- TASK STATEMENT: Work out the number of lines in the listing that include the string "wide". Reply with that number alone.

- MATERIAL:
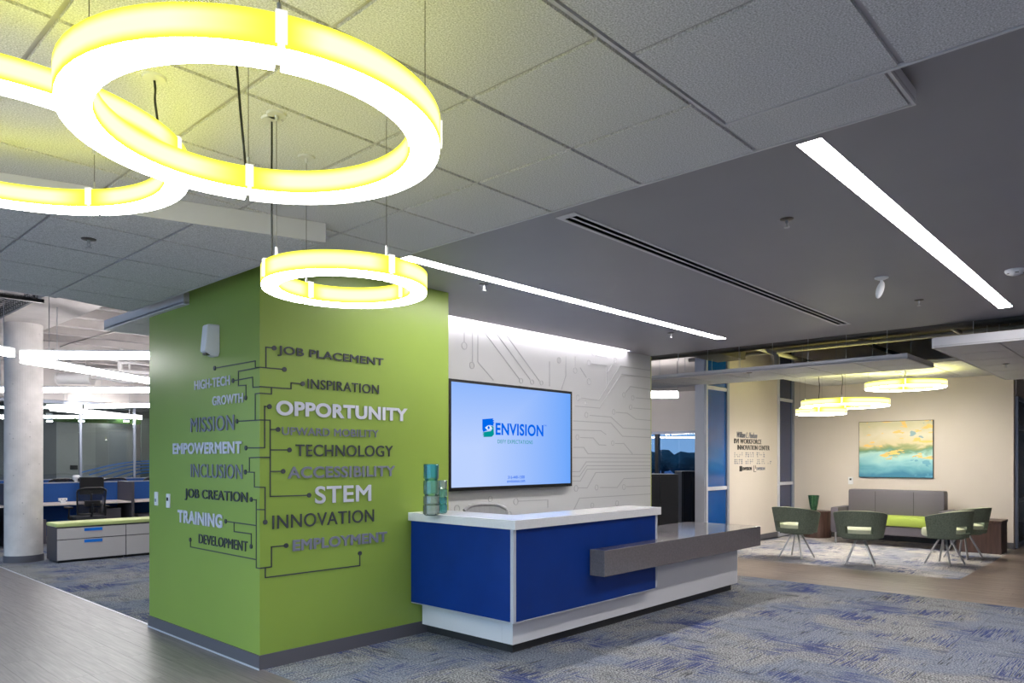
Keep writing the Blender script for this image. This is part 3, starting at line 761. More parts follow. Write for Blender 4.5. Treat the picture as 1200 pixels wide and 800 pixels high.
ring_lamp('ring_pendant', 'largest glowing yellow-sided ring pendant in the foreground at upper left', *R1[:2], R1[2], R1[3], .095, .091, b1, zA, 'glowing ring pendants over the entrance', cables=[b1[0], b1[1], b1[2], a4], cord=[(b1[2]+.02, -.02, .03)])
R3 = (1.909, 2.781, 2.3, .364)
b3 = brk_px(R3, [(318, 330), (459, 325), (368, 352), (466, 352)])
print('ring3', [round(math.degrees(a)) for a in b3])
ring_lamp('ring_pendant', 'smallest glowing ring pendant hanging lowest before the green pier', *R3[:2], R3[2], R3[3], .075, .088, b3, zA, 'glowing ring pendants over the entrance', cables=b3[1:3]+[b3[0]+.12], cord=[(b3[0]-.06, .0, .0)])
# the ring cut by the left edge
R2 = (.706, 3.333, 2.7, .679)
ring_lamp('ring_pendant', 'glowing ring pendant cut off by the left picture edge, behind the largest ring', *R2[:2], R2[2], R2[3], .095, .091,
          [ang(R2[0], R2[1], onz(104, 245, R2[2])), ang(R2[0], R2[1], onz(204, 190, R2[2])), -2.2, 2.6], zA, 'glowing ring pendants over the entrance', cables=[ang(R2[0], R2[1], onz(104, 245, R2[2])), -2.2], cord=[(ang(R2[0], R2[1], onz(197, 180, R2[2])), .0, .03)])

# ================================================================ reception desk
xb, yb, xr = 4.093, 3.764, 6.122
dk = thing('reception_desk', 'white and royal blue reception desk with stepped grey accessible counter', 'desk', (4.25, 3.9, 0))
ox, oy = -4.25, -3.9
def dbox(nm, m, a, b, bev=.002):
    return box_obj(nm, m, (a[0]+ox, a[1]+oy, a[2]), (b[0]+ox, b[1]+oy, b[2]), dk, bev)
dbox('front_panel', M['blue'], (xb+.03, yb, .297), (xr, yb+.03, 1.006))
dbox('side_panel', M['blue'], (xb, yb+.03, .297), (xb+.03, YB-.013, 1.006))
dbox('corner_trim', M['trimw'], (xb-.003, yb-.003, .292), (xb+.0295, yb+.0295, 1.008))
dbox('end_trim', M['trimw'], (xr+.001, yb-.003, .292), (xr+.034, yb+.3, 1.008))
dbox('bottom_trim', M['trimw'], (xb+.03, yb+.001, .288), (xr, yb+.12, .2965)); dbox('bottom_trim', M['trimw'], (xb+.001, yb+.031, .288), (xb+.12, YB-.013, .2965))
dk_ct = MB(); tx, ty = 4.068, 3.724
dk_ct.poly([(tx+ox, ty+oy, 1.0085), (6.164+ox, ty+oy, 1.0085), (6.164+ox, ty+.38+oy, 1.0085), (tx+.40+ox, ty+.38+oy, 1.0085), (tx+.40+ox, YB-.002+oy, 1.0085), (tx+ox, YB-.002+oy, 1.0085)], (0, 0, .072))
dk_ct.build('countertop', M['quartz'], dk, bev=.003)
dbox('base', M['lamw'], (4.219, 3.887, .082), (8.135, 4.0, .545)); dbox('base', M['lamw'], (4.219, 4.0005, .082), (4.30, YB-.013, .287)); dbox('base_end', M['lamw'], (8.05, 4.0005, .082), (8.135, 4.42, .545))
dbox('toe_kick', M['toe'], (4.28, 3.945, 0), (8.09, 4.0, .0815)); dbox('toe_kick', M['toe'], (4.28, 4.0005, 0), (4.33, YB-.013, .0815)); dbox('toe_kick', M['toe'], (8.04, 4.0005, 0), (8.09, 4.38, .0815))
sb = MB()
sb.poly([(5.06+ox, 3.605+oy, .547), (8.14+ox, 3.605+oy, .547), (8.14+ox, 4.52+oy, .547), (6.157+ox, 4.52+oy, .547), (6.157+ox, 3.76+oy, .547), (5.06+ox, 3.76+oy, .547)], (0, 0, .223))
sb.build('accessible_counter', M['greyq'], dk, bev=.003)
dbox('inner_panel', M['lamw'], (xb+.031, yb+.031, .3), (xr, yb+.06, 1.006)); dbox('inner_panel', M['lamw'], (xb+.0315, yb+.061, .3), (xb+.06, YB-.013, 1.006))
dbox('work_surface', M['worktop'], (xb+.061, yb+.061, .72), (6.1, yb+.75, .75)); dbox('work_surface', M['worktop'], (xb+.061, yb+.751, .72), (xb+.75, YB-.02, .75))
# glass vessels on the counter
def vessel_stack(label, px, py, hs, r, mats, name='stacked_glass_vase'):
    p = onz(px, py, 1.0805); 
    t = thing(name, label, 'glassware', (p.x, p.y, 1.0805)); z = 0
    for i, (h, rr, m) in enumerate(zip(hs, r, mats)):
        prof = [(rr*.80, 0), (rr*.86, h*.06), (rr, h*.14), (rr, h*.94), (rr*.97, h), (rr*.90, h), (rr*.90, h*.18), (rr*.1, h*.14)]
        MB().lathe(prof, (0, 0, z), 24, fl=lambda k: .03*(k % 2)).build('tumbler', M[m], t, smooth=False)
        z += h+.001
    return t
vessel_stack('taller stack of aqua, green and clear ribbed glasses on the white counter', 505.3, 603.5, [.085, .075, .125, .135], [.066, .064, .063, .062], ['frostglass', 'frostglass', 'mintglass', 'tealglass'])
vessel_stack('shorter stack of pale and turquoise glasses right of the taller stack', 518.3, 601, [.075, .06, .07, .075], [.042, .04, .043, .04], ['tealglass', 'tealglass', 'mintglass', 'frostglass'])
# items behind the desk: chair back, keyboard tray
def task_chair(label, loc, rz, group=None, back='mesh', frame='black', name='task_chair', seatm='dark'):
    t = thing(name, label, 'chair', loc, rz, group)
    for k in range(5):
        a = 2*PI*k/5+.3; MB().cyl((0, 0, .09), (.29*math.cos(a), .29*math.sin(a), .065), .02, .012, 8).build('leg', M[frame], t)
        MB().cyl((.29*math.cos(a)-.02*math.sin(a), .29*math.sin(a)+.02*math.cos(a), .03), (.29*math.cos(a)+.02*math.sin(a), .29*math.sin(a)-.02*math.cos(a), .03), .03, n=12).build('caster', M['black'], t)
    MB().cyl((0, 0, .08), (0, 0, .43), .028, n=12).build('gas_column', M[frame], t)
    MB().box(-.25, -.25, .44, .25, .25, .52, bev=.03).build('seat', M[seatm], t, smooth=True)
    fr = MB()
    def bp(v, w_): # back surface curve, v 0..1 height, w -1..1 width
        return Vector((-.24-.05*v-.02*(1-w_*w_)*1.0+.04*w_*w_, w_*(.235-.02*(1-v)), .56+.46*v-.05*v*abs(w_)**4))
    edge = [bp(0, -1+2*k/8) for k in range(9)]+[bp(k/6, 1) for k in range(1, 7)]+[bp(1, 1-2*k/8) for k in range(1, 9)]+[bp(1-k/6, -1) for k in range(1, 7)]
    fr.path(edge, .014, 8); fr.path([bp(1, -1+2*k/8)+Vector((0, 0, .008)) for k in range(9)], .018, 8); fr.build('back_frame', M[frame], t)
    pn = MB(); g = [[pn.bm.verts.new(bp(v/8, -1+2*w_/8)) for w_ in range(9)] for v in range(9)]
    for i in range(8):
        for j in range(8): pn.bm.faces.new((g[i][j], g[i][j+1], g[i+1][j+1], g[i+1][j]))
    o = pn.build('back_panel', M[back], t); sd = o.modifiers.new('thick', 'SOLIDIFY'); sd.thickness = .008
    MB().path([(0, 0, .43), (-.2, 0, .46), (-.29, 0, .62), (-.3, 0, .75)], .022, 8).build('back_support', M[frame], t)
    MB().box(-.29, -.13, .70, -.27, .13, .80, bev=.008).build('lumbar_pad', M[frame], t)
    for s in (-1, 1):
        MB().path([(0, s*.22, .46), (-.02, s*.3, .5), (-.04, s*.3, .66)], .015, 8).build('arm_post', M[frame], t)
        MB().box(-.15, s*.3-.04, .66, .12, s*.3+.04, .69, bev=.01).build('armrest', M['black'], t)
    return t
p_ = atd(576, 600, 6.05)
M['palegrey'] = mat('pale_grey_shell', srgb(150, 150, 154), .5)
ch = task_chair('pale grey chair back just showing above the reception counter', (5.2, 5.0, 0), -1.9, frame='palegrey', back='palegrey', seatm='palegrey'); ch.scale = (1.02, 1.02, 1.05)

# ================================================================ pier fittings
p = onx(253, 400, XB)
sp_t = thing('wall_speaker', 'white wedge shaped wall speaker high on the left green face', 'speaker', (XB, p.y, p.z))
hh_ = (onx(253, 382, XB).z-onx(253, 419, XB).z)/2
mb = MB(); mb.poly([(-.001, -.07, -hh_), (-.05, -.07, -hh_*.98), (-.115, -.045, -hh_*.72), (-.115, -.045, hh_*.96), (-.001, -.07, hh_)], (0, 0, 0.0001)) if False else None
mb.bm.free(); mb = MB()
def hexprism(mb, zs):
    prev = None
    for (z, w0, w1, d) in zs:
        cur = [mb.bm.verts.new(v) for v in ((-.001, -w0, z), (-.001, w0, z), (-d, w1, z), (-d, -w1, z))]
        if prev:
            for i in range(4): mb.bm.faces.new((prev[i], prev[(i+1) % 4], cur[(i+1) % 4], cur[i]))
        else: mb.bm.faces.new(cur[::-1])
        prev = cur
    mb.bm.faces.new(prev)
hexprism(mb, [(-hh_, .055, .03, .04), (-hh_*.72, .075, .045, .11), (hh_*.9, .075, .045, .09), (hh_, .07, .04, .08)])
mb.build('body', M['white'], sp_t, bev=.008)
MB().box(-.095, -.028, -hh_*.93, -.06, .028, -hh_*.80).build('sensor_window', M['black'], sp_t)
for (x, y, hgt, lab) in ((184, 584, .075, 'left of two small white wall controls on the green pier'), (198, 586.5, .075, 'right of two small white wall controls, with a dark button')):
    p = onx(x, y, XB); t = thing('wall_switch', lab, 'switch', (XB, p.y, p.z))
    MB().box(-.012, -.035, -.062, 0, .035, .062).build('cover_plate', M['white'], t, bev=.004)
    MB().box(-.018, -.012, -.028 if x < 190 else .0, -.0125, .012, .0 if x < 190 else .03).build('button', M['alum'] if x < 190 else M['black'], t)

# ceiling fittings
def sprinkler(px, py, z, lab, up=False):
    p = onz(px, py, z); t = thing('sprinkler_head', lab, 'sprinkler', (p.x, p.y, z), 0, 'ceiling sprinklers')
    MB().lathe([(.042, 0), (.04, -.004), (.02, -.008), (.012, -.008)], (0, 0, 0), 24).build('escutcheon', M['dkchrome'], t)
    MB().cyl((0, 0, -.008), (0, 0, -.03), .009, n=10).cyl((-.012, 0, -.03), (0, 0, -.052), .003, n=6).cyl((.012, 0, -.03), (0, 0, -.052), .003, n=6).build('frame', M['chrome'], t)
    MB().cyl((0, 0, -.052), (0, 0, -.056), .018, n=16).build('deflector', M['chrome'], t)
sprinkler(104, 280, zC, 'dark sprinkler head in the lower tiled ceiling at left')
sprinkler(922, 256.5, zD, 'sprinkler in grey ceiling between the vent and the wide strip light')
sprinkler(1077, 351.5, zD, 'sprinkler in grey ceiling right of the white sensor')
sprinkler(567, 333, zD, 'sprinkler between the long strip light and the green pier')
sprinkler(786, 390, zD, 'small sprinkler beside the far end of the long strip light')
sprinkler(878, 436.5, 2.8, 'small sprinkler under the hanging panel beyond the white wall')
sprinkler(1179, 426, 2.8, 'small sprinkler under the hanging panel at the right edge')
p = onz(1033, 325, zD); t = thing('occupancy_sensor', 'white tilted oval sensor hanging from the grey ceiling', 'sensor', (p.x, p.y, zD))
MB().lathe([(.055, 0), (.055, -.008), (.03, -.02), (.012, -.024)], (0, 0, 0), 24).build('mount', M['white'], t, smooth=True)
mb = MB(); 
mb.cyl((0, 0, -.02), (.0, -.0, -.04), .012, n=10); mb.build('stem', M['white'], t)
o = MB(); bmesh.ops.create_uvsphere(o.bm, u_segments=20, v_segments=12, radius=1, matrix=Matrix.Translation((.01, .014, -.10)) @ Euler((.25, .1, 0)).to_matrix().to_4x4() @ Matrix.Diagonal((.03, .03, .075, 1))); o.build('body', M['white'], t, smooth=True)
p = onz(1190, 316, zD); t = thing('smoke_detector', 'round white smoke detector on the grey ceiling at right edge', 'smoke detector', (p.x, p.y, zD))
MB().lathe([(.075, 0), (.075, -.012), (.062, -.03), (.03, -.045), (.001, -.046)], (0, 0, 0), 32).build('body', M['white'], t, smooth=True)
for k in range(5): MB().box(.05, -.012, -.034, .062, .012, -.026, rot=(0, 0, 2*PI*k/5+2.2), c=(0, 0, 0)).build('vent_slot', M['black'], t)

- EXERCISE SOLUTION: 2